◆ DATA LINES ◆
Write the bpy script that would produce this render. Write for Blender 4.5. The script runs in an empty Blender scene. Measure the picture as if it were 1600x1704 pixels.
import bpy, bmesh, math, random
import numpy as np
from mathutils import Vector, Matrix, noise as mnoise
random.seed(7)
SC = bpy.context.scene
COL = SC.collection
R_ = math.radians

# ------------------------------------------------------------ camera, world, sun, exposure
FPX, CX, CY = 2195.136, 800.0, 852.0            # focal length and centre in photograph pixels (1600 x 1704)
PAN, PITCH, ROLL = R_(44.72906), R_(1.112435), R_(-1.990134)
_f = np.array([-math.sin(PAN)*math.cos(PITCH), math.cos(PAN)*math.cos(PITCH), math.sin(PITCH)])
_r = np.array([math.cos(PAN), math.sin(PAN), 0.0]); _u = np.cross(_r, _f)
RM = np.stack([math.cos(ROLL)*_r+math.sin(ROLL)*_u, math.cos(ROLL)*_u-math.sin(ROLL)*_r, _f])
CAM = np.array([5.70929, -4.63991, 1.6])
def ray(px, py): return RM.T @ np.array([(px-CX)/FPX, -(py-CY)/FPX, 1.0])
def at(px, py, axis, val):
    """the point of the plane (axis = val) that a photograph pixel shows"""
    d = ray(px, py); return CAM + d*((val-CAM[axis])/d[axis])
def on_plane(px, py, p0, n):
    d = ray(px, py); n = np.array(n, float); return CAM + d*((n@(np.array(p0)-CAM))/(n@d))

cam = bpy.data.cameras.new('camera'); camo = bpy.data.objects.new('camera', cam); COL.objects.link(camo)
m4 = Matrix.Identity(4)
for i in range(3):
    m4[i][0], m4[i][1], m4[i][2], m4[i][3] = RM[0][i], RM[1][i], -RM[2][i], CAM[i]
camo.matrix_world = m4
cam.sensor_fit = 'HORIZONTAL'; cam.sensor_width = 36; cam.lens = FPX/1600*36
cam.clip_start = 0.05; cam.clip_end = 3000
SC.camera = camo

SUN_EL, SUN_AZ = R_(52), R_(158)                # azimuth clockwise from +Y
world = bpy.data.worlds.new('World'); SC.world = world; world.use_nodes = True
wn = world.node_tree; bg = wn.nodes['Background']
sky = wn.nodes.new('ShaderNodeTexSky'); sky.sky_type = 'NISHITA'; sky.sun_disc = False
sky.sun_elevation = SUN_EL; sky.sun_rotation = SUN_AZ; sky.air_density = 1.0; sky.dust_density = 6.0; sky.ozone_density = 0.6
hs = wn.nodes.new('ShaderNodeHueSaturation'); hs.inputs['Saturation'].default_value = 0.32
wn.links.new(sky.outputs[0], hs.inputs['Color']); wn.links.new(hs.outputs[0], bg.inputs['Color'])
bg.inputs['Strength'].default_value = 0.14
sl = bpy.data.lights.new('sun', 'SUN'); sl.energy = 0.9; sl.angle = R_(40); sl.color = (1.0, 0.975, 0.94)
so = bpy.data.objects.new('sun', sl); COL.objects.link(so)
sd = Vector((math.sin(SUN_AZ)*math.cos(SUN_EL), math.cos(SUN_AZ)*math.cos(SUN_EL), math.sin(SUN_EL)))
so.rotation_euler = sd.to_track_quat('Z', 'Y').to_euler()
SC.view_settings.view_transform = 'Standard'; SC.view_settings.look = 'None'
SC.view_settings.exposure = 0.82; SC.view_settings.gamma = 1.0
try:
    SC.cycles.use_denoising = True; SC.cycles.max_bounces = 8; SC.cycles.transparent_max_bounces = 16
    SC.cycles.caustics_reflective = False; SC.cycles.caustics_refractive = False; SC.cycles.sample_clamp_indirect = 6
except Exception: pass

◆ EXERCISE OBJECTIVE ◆
Lines from the start of the material above through the line containing "R_ = math.radians" are to be duplicated exactly, and only those.

◆ FINISHED TASK ◆
Write the bpy script that would produce this render. Write for Blender 4.5. The script runs in an empty Blender scene. Measure the picture as if it were 1600x1704 pixels.
import bpy, bmesh, math, random
import numpy as np
from mathutils import Vector, Matrix, noise as mnoise
random.seed(7)
SC = bpy.context.scene
COL = SC.collection
R_ = math.radians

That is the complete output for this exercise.